FASB modifies not-for-profit accounting rules

By Ken Tysiac

FASB issued a new accounting standard Thursday that is designed to help not-for-profits tell their story through their financial statements.

Not-for-profit financial statements have been prepared under FASB's current guidance since 1993. The new standard changes presentation and disclosure requirements with the intention of helping not-for-profits provide more relevant information about their resources—and the changes in those resources—to donors, grantors, creditors, and other financial statement users.

"While the current not-for-profit financial reporting model held up well for more than 20 years, stakeholders expressed concerns about the complexity, insufficient transparency, and limited usefulness of certain aspects of the model," FASB Chairman Russell Golden said in a news release. "The new guidance simplifies and improves the face of the financial statements and enhances the disclosures in the notes."

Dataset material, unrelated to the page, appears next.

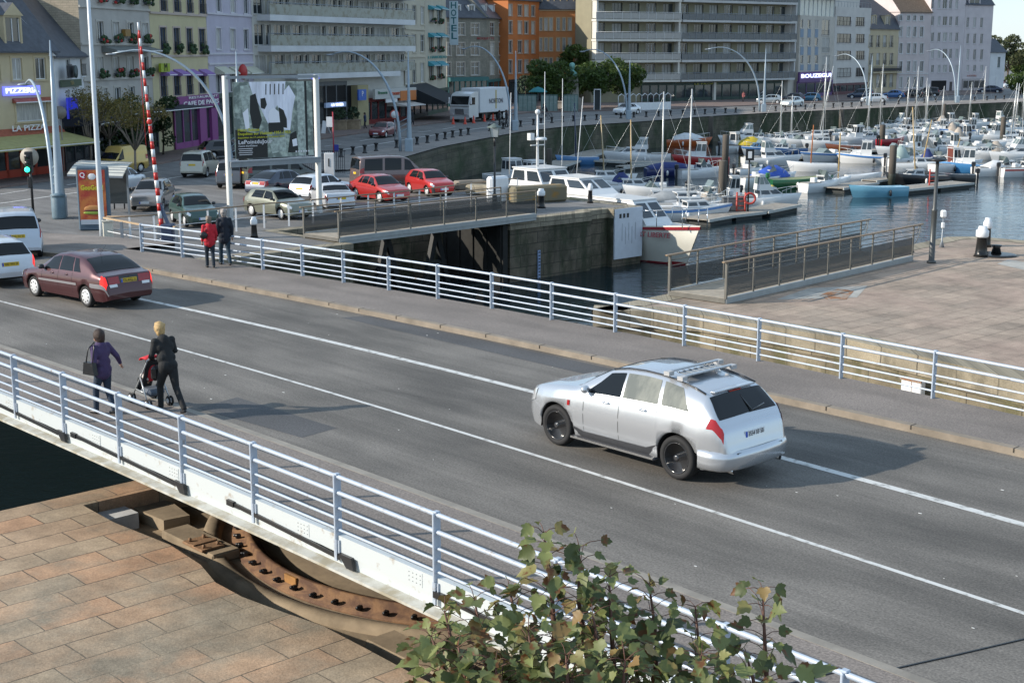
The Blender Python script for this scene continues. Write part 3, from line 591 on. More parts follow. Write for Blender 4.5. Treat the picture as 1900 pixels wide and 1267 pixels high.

Accounting Standards Update No. 2016-14, Not-for-Profit Entities (Topic 958): Presentation of Financial Statements of Not-for-Profit Entities, decreases the number of net asset classes from three to two. The new classes will be net assets with donor restrictions and net assets without donor restrictions.

The standard also:

  • Requires reporting of the underwater amounts of donor-restricted endowment funds in net assets with donor restrictions and enhances disclosures about underwater endowments.
  • Continues to allow preparers to choose between the direct method and indirect method for presenting operating cash flows, eliminating the requirement for those who use the direct method to perform reconciliation with the indirect method.
  • Requires a not-for-profit to provide in the notes qualitative information on how it manages its liquid available resources and liquidity risks. Quantitative information that communicates the availability of a not-for-profit's financial assets at the balance sheet date to meet cash needs for general expenditures within one year is required to be presented on the face of the financial statement and/or in the notes.
  • Requires reporting of expenses by function and nature, as well as an analysis of expenses by both function and nature.

The new standard began taking shape after FASB formed its Not-for-Profit Advisory Committee (NAC) in 2009 in an effort to keep the board informed on not-for-profit perspectives in financial reporting. The NAC advised that certain areas of the not-for-profit financial reporting model could be improved.

The NAC recommended standard-setting action that would change how net assets are presented, provide better information for assessing liquidity of a not-for-profit, and require presentation of a measure of the results of operations. After obtaining extensive feedback, issuing an exposure draft in April 2015, and redeliberating, FASB decided to move forward with the change to the net asset classifications and the additional disclosures about liquidity.

FASB deferred the issue of an operating measure to what it calls Phase Two of the project, partly because of concerns over the measure that was proposed and partly because of a desire to use research that's part of a current FASB project to address performance reporting for for-profit entities.

FASB member Larry Smith said in an interview that the new standard presents the availability of funds for nonrestricted purposes better than the current financial model does.

"I think the liquidity presentation goes a long way in enabling users to see what is really available versus what assets are effectively earmarked for either something a donor has restricted or that the board has designated in terms of a special project," Smith said.

The standard contains targeted improvements rather than a wholesale change to the reporting model for not-for-profits and can be implemented without high costs, Smith said. He said that eliminating the previous three net asset categories (unrestricted, temporarily restricted, and permanently restricted) in favor of two categories will simplify information for financial statement users.

"We didn't see a great difference in something that's temporarily restricted versus permanently restricted," Smith said. "It's restricted. And we thought it was a lot easier for people to understand that notion."

The standard will take effect for annual financial statements issued for fiscal years beginning after Dec. 15, 2017, and for interim periods within fiscal years beginning after Dec. 15, 2018. Application to interim financial statements is permitted but not required in the initial year of application, and early application of the standard is permitted.

The AICPA Not-for-Profit Section has information about the standard and is developing resources, including a webcast on applying the new standard, that is scheduled for Sept. 28.